Missouri coach Ehren Earleywine says the Tigers learned simple lessons the hard way.
Saturday, May 10, 2008 | 10:23 p.m. CDT; updated 2:15 p.m. CDT, Tuesday, July 22, 2008

OKLAHOMA CITY, Okla. — The Missouri softball team was supposed to get an easy victory against Texas Tech. Instead, it got a hard lesson.

“It’s unfortunate because the way it usually works out for all of us in life is that we have to learn lessons the hard way,” said MU coach Ehren Earleywine. “I tell them a thousand times in practice these same things, and I think sometimes it takes getting burned and being embarrassed in a venue like this before you really learn your lesson.”

The lessons to learn seem simple. Get timely hits. Don’t overcharge bunts. It is not acceptable for the game-tying runner to get in a rundown instead of sliding around a tag from the opposing shortstop.

Earleywine said he hoped his team was educated in all these things after falling 5-3 to the Red Raiders Saturday in the Big 12 tournament in Oklahoma City.

The Tigers stranded nine runners in the game, including six in the first three innings.

“We had plenty of chances throughout the game, we didn’t execute and that’s what killed us,” said pitcher Jen Bruck. “You’ve got to be aggressive on the bases, and we didn’t do that.

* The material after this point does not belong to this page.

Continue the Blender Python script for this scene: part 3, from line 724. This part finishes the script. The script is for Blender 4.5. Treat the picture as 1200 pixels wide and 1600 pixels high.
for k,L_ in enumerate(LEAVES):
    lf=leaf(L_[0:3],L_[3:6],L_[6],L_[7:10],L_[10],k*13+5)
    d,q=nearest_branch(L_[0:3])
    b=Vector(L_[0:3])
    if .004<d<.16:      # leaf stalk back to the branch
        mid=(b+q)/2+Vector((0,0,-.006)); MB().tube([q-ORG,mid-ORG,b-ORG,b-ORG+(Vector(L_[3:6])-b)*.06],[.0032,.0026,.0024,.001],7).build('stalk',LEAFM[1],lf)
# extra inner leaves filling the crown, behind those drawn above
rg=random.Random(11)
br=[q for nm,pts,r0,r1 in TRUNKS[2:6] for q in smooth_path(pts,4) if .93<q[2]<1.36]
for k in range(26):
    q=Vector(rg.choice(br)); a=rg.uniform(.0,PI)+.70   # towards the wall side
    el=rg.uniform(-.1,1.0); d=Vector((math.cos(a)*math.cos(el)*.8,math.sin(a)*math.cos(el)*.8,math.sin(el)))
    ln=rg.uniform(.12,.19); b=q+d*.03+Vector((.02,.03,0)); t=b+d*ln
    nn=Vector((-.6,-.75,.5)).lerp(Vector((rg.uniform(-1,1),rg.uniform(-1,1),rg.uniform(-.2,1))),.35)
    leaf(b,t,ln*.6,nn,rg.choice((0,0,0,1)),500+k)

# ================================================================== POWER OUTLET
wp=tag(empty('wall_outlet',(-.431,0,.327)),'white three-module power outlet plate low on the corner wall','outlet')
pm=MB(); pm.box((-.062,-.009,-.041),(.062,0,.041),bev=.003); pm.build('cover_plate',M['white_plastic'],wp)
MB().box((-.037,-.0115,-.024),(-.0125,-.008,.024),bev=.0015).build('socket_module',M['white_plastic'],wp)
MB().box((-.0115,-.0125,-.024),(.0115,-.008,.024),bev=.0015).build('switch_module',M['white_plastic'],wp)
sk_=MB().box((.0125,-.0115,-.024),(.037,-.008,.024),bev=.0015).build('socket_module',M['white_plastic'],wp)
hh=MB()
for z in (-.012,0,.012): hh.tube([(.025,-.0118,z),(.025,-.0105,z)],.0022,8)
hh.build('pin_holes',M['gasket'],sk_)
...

When we did have runners in scoring position, we didn’t knock them in.”

Some might argue that the Tigers were too aggressive on the bases in the bottom of the seventh inning. After pinch running for Andee Allen, Earleywine sent Shana White, who represented the tying run, to second base in a steal attempt.

The throw to second from Texas Tech catcher Robyn Wike was high and well right of second base, leading her shortstop to catch the ball directly in White’s path. White made an attempt to avoid the tag by heading back to first but was quickly tagged out for the game’s final out.

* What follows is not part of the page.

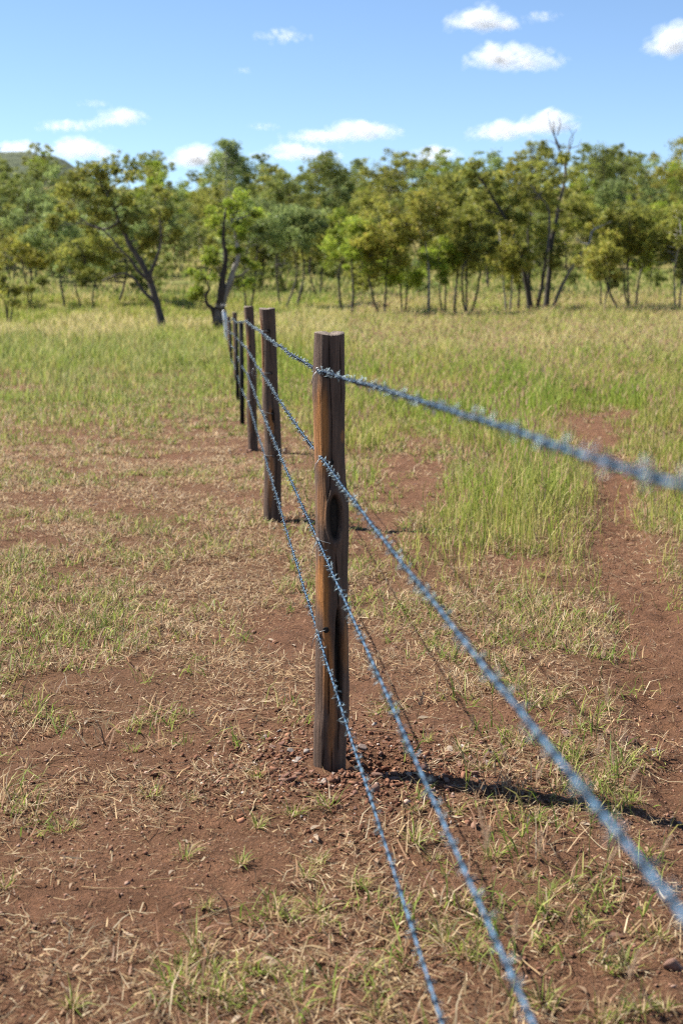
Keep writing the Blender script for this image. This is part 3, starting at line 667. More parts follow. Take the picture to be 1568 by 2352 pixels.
put('short_green_grass', [blade_mesh(P, h, np.maximum(0.0028 + 0.0028 * rng.random(n), 0.00055 * by), rng.random(n) * 6.283, R(30) + R(54) * rng.random(n), 0.2 + 0.7 * rng.random(n), C)], 'patchy short green grass creeping over the soil')

# tall grass of the paddock
parts = []
x, y = field([(5.4, 9, 1100), (9, 14, 1250), (14, 22, 850), (22, 36, 420), (36, 60, 190), (60, 110, 75)])
tv = lookup(C_TALL, x, y)
pm = path_mask(x, y)
den = tv * (1 - 0.96 * pm) * (1 - np.clip(1.5 * bare_mask(x, y), 0, 0.98))
den = den * np.clip(0.2 + 3.0 * (fbm(x * 0.8, y * 0.5, 81, 4) - 0.3), 0.06, 1.5)
ok = (rng.random(len(x)) < den) & free_of_post(x, y); x, y, tv = x[ok], y[ok], tv[ok]; n = len(x)
big = fbm(x * 0.25, y * 0.12, 91, 3)
X_, Y_ = px_flat(x, y)
hmax = (0.10 + 0.40 * tv) * (0.55 + 0.9 * big) * np.where(y < 16, 0.85, 1.0)
tus = fbm(x * 1.5, y * 1.1, 93, 3)
clump = np.exp(-((X_ - 1160) / 170) ** 2 - ((Y_ - 1150) / 130) ** 2)
h = hmax * (1 + 0.45 * clump) * (0.35 + 0.8 * rng.random(n)) * np.clip(0.35 + 2.6 * (tus - 0.28), 0.35, 1.7)
left = 1 - sstep(430, 620, X_)
soft = left * sstep(760, 800, Y_) * (1 - sstep(960, 1000, Y_))     # the greener herbs on the left
pick1 = pick(TALL, n, [.24, .2, .18, .14, .1, .14]); herb = pick(np.array([(0.27, 0.32, 0.10), (0.35, 0.37, 0.13), (0.21, 0.26, 0.07), (0.45, 0.40, 0.17)]), n)
C = np.where((rng.random(n) < soft * 0.6)[:, None], herb, pick1)
drift = sstep(0.42, 0.6, fbm(x * 0.7, y * 0.32, 97, 3)); gsel = rng.random(n) < drift * 0.75 * (1 - 0.6 * left)
C = np.where(gsel[:, None], pick(np.array([(0.25, 0.33, 0.05), (0.30, 0.36, 0.065), (0.20, 0.28, 0.04)]), n), C) * (0.75 + 0.45 * rng.random((n, 1)))
pale = np.maximum(sstep(0.45, 0.6, fbm(x * 0.12, y * 0.05, 95, 3)), 0.55 * sstep(600, 900, X_)) * sstep(22, 45, y)
C = np.where((rng.random(n) < pale * 0.7)[:, None], pick(np.array([(0.54, 0.45, 0.21), (0.60, 0.50, 0.26), (0.46, 0.41, 0.14)]), n), C)
P = np.stack([x, y, H(x, y)], 1)
wd = np.maximum(0.0028 + 0.002 * rng.random(n), 0.00052 * y)
parts.append(blade_mesh(P, h, wd, rng.random(n) * 6.283, np.abs(rng.normal(0.25, 0.34, n)), 0.3 + 0.9 * rng.random(n), C))
# seed heads riding above it on the right
q = (rng.random(n) < 0.14) & (X_ > 800) & (h > 0.12)
xs, ys, hs = x[q], y[q], h[q]; k = len(xs)
Ph = np.stack([xs + rng.normal(0, 0.03, k), ys, H(xs, ys) + hs * 0.95], 1)
parts.append(blade_mesh(Ph, 0.05 + 0.06 * rng.random(k), np.maximum(0.006, 0.0007 * ys), rng.random(k) * 6.283, np.abs(rng.normal(0.3, 0.3, k)), 0.3 + 0 * xs, pick(np.array([(0.40, 0.24, 0.15), (0.48, 0.34, 0.2), (0.32, 0.18, 0.12)]), k)))
put('tall_grass', parts, 'tall yellow-green paddock grass running back to the trees')

# coarse grass under and behind the trees
n = 60000
y = 105 + 300 * rng.random(n) ** 1.5; x = (rng.random(n) * 2 - 1) * (0.27 * y + 6)
ok = rng.random(n) < np.clip(0.2 + 3 * (fbm(x * 0.06, y * 0.06, 15, 4) - 0.35), 0.05, 1); x, y = x[ok], y[ok]; n = len(x)
P = np.stack([x, y, H(x, y) - 0.03], 1)
put('rank_grass', [blade_mesh(P, 0.25 + 0.5 * rng.random(n), 0.0012 * y, rng.random(n) * 6.283, np.abs(rng.normal(0.2, 0.3, n)), 0.5 + 0 * x, pick(np.array([(0.22, 0.27, 0.065), (0.28, 0.28, 0.09), (0.15, 0.21, 0.045), (0.42, 0.36, 0.15)]), n))], 'rank grass under the trees and up the slope behind them')

# crumbs of soil and grit
def ico(sub):
    import bmesh
    bm = bmesh.new(); bmesh.ops.create_icosphere(bm, subdivisions=sub, radius=1)
    V = np.array([v.co[:] for v in bm.verts]); T = np.array([[v.index for v in f.verts] for f in bm.faces]); bm.free(); return V, T
IV, IT = ico(1)
x, y = field([(1.9, 3.2, 3600), (3.2, 5.2, 3000), (5.2, 9, 900)])
p0 = POST_BASES[0]
mx = p0[0] + 0.05 + rng.normal(0, 0.28, 9000) * (0.5 + rng.random(9000)); my = p0[1] - 0.02 + rng.normal(0, 0.2, 9000) * (0.5 + rng.random(9000))
x = np.concatenate([x, mx]); y = np.concatenate([y, my])
pr = np.clip(0.25 + 2.6 * (fbm(x * 3, y * 3, 21, 3) - 0.36) + 0.8 * path_mask(x, y), 0.05, 1) * (1 - 0.5 * sstep(0.3, 0.8, lookup(C_STRAW, x, y))); pr[-9000:] = 0.9
ok = (rng.random(len(x)) < pr) & free_of_post(x, y); x, y = x[ok], y[ok]; n = len(x)
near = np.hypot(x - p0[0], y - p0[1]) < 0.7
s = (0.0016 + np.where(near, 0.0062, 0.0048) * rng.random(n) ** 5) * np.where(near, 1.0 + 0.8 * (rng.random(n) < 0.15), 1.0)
J = IV[None] * (0.45 + 0.95 * rng.random((n, len(IV), 1))) * s[:, None, None] * (0.6 + 0.8 * rng.random((n, 1, 3))) * np.array([1, 1, 0.75])
J = J + np.stack([x, y, H(x, y) + s * 0.35], 1)[:, None, :]
C = pick(np.array([(0.19, 0.095, 0.062), (0.25, 0.135, 0.09), (0.14, 0.068, 0.045), (0.31, 0.20, 0.15)]), n, [.4, .3, .2, .1])
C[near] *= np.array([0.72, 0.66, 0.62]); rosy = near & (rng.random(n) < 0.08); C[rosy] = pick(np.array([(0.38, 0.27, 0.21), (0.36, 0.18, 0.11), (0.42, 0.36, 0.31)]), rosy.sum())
T = (IT[None] + (np.arange(n) * len(IV))[:, None, None]).reshape(-1, 3)
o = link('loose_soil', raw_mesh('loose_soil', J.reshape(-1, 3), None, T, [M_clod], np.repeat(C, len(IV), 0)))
tag(o, 'crumbs of loose red soil and grit scattered on the ground', 'loose soil', kind='stuff')

# stones: each a thing of its own
SV, ST = ico(3)
STONES = []
for k in range(8):
    r_ = np.random.default_rng(40 + k); V = SV.copy()
    for c_ in range(9):                                 # broken faces
        nrm = r_.normal(0, 1, 3); nrm /= np.linalg.norm(nrm); off = 0.32 + 0.4 * r_.random()
        dd = V @ nrm - off; V = V - np.where(dd > 0, dd, 0)[:, None] * nrm * 0.95
    V *= (1, 0.62 + 0.25 * r_.random(), 0.45 + 0.2 * r_.random())
    V += 0.03 * (fbm(V[:, 0] * 4 + 9, V[:, 1] * 4 + V[:, 2] * 3 + 9, k, 3) - 0.5)[:, None]
    STONES.append(raw_mesh('stone', V, None, ST, [M_stone], None, False))
def stone(x, y, s, label, group=None):
    o = link('stone', STONES[int(rng.integers(8))], None, (x, y, float(H(np.array([x]), np.array([y]))[0]) + s * 0.18))
    o.scale = (s, s, s); o.rotation_euler = (rng.normal(0, 0.25), rng.normal(0, 0.25), rng.random() * 6.28)
    return tag(o, label, 'stone', group)
for (X, Y, s, lb) in [(1441, 1706, 0.042, 'dark red rock at the edge of the wheel track on the right'), (1552, 2222, 0.044, 'reddish rock at the right edge of the bare ground in front'),
                      (1300, 1690, 0.036, 'pale grey stone lying in the grass right of the wires'), (1250, 1705, 0.028, 'brown stone beside the pale grey stone in the grass'),
                      (549, 1618, 0.020, 'orange stone on its own left of the nearest post, farther back'), (527, 1632, 0.018, 'orange stone on its own left of the nearest post, in front of another'),
                      (397, 1777, 0.017, 'pale grey stone touching an orange one on bare soil at left'), (379, 1785, 0.020, 'orange stone touching a pale grey one on bare soil at left'),
                      (1392, 1690, 0.025, 'dark stone beside the red rock near the wheel track'), (860, 1665, 0.026, 'orange stone just behind the nearest post on its right'),
                      (855, 1958 - 130, 0.034, 'orange flat stone in front of the post shadow'), (1105, 1712, 0.022, 'small grey stone right of the post among the rubble edge')]:
    g = on_ground(X, Y); stone(g[0], g[1], s * 0.75, lb)
kk = 0
while kk < 150:
    a = rng.random() * 6.283; r_ = 0.10 + abs(rng.normal(0, 0.24))
    x_ = p0[0] + 0.05 + r_ * math.cos(a) * 1.2; y_ = p0[1] + r_ * math.sin(a) * 0.85
    if np.hypot(x_ - p0[0], y_ - p0[1]) < 0.085: continue
    stone(x_, y_, 0.006 + 0.019 * rng.random() ** 2.2, 'rough orange-brown stone in the rubble heaped round the nearest post', 'stones in the rubble round the nearest post'); kk += 1

for b_, lab_, grp_ in ((POST_BASES[1], 'small dark stone in the dug soil round the second timber post', 'stones round the second timber post'), (POST_BASES[2], 'small dark stone in the dug soil round the third timber post', 'stones round the third timber post')):
    for _ in range(26):
        a = rng.random() * 6.283; r_ = 0.09 + abs(rng.normal(0, 0.16))
        stone(b_[0] + 0.10 + r_ * math.cos(a) * 1.3, b_[1] - 0.03 + r_ * math.sin(a) * 0.9, 0.014 + 0.022 * rng.random() ** 2, lab_, grp_)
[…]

Earleywine, who said he thought White should have attempted to slide under the high tag, did not regret his decision.

“I’ve been a risky coach my whole career, and I’m never going to stop that,” he said. “I figure with a kid that runs as well as Shana against a catcher who has a 19 percent throw-out ratio, I’m going to take my chances instead of sitting around waiting on two hits back-to-back. It’s just not my style.”

Jen Bruck pitched all seven innings for the Tigers. Although all five runs she gave up were earned, Texas Tech’s three fifth-inning runs were scored with the help of three infield singles, two of which came when the Red Raiders attempted to sacrifice bunt.

“That’s extremely frustrating as a pitcher, to know that they’re not hitting you hard, and we’re still not making the plays,” Bruck said. “I just felt like they were sticking their bats out there, that’s basically what they did, stuck the bat out there and got on base. It’s just really frustrating because I know we’re better defensively than that.”

The Tigers weren’t the only favorite to fall on Saturday. No. 7 Oklahoma, who figured to be Missouri semi-final opponent, was defeated by Nebraska. The bottom-seeded Cornhuskers, who beat Texas Tech in the tournament’s first semifinal will face Texas A&M at noon today in the championship game.

Missouri’s next game will almost certainly be in the regional round of the NCAA tournament. The Tigers, who finished the regular season third in the Big 12, are expected to receive an at-large bid to the tournament when the field is released tonight. ESPNU will broadcast a selection show at 9 p.m.

Although Saturday’s loss was disappointing for his team, Earleywine said it was an example of the hard lessons he said the team had learned.

“That’s the way I learned most of my lessons so I don’t see why it’s be any different for these kids,” he said.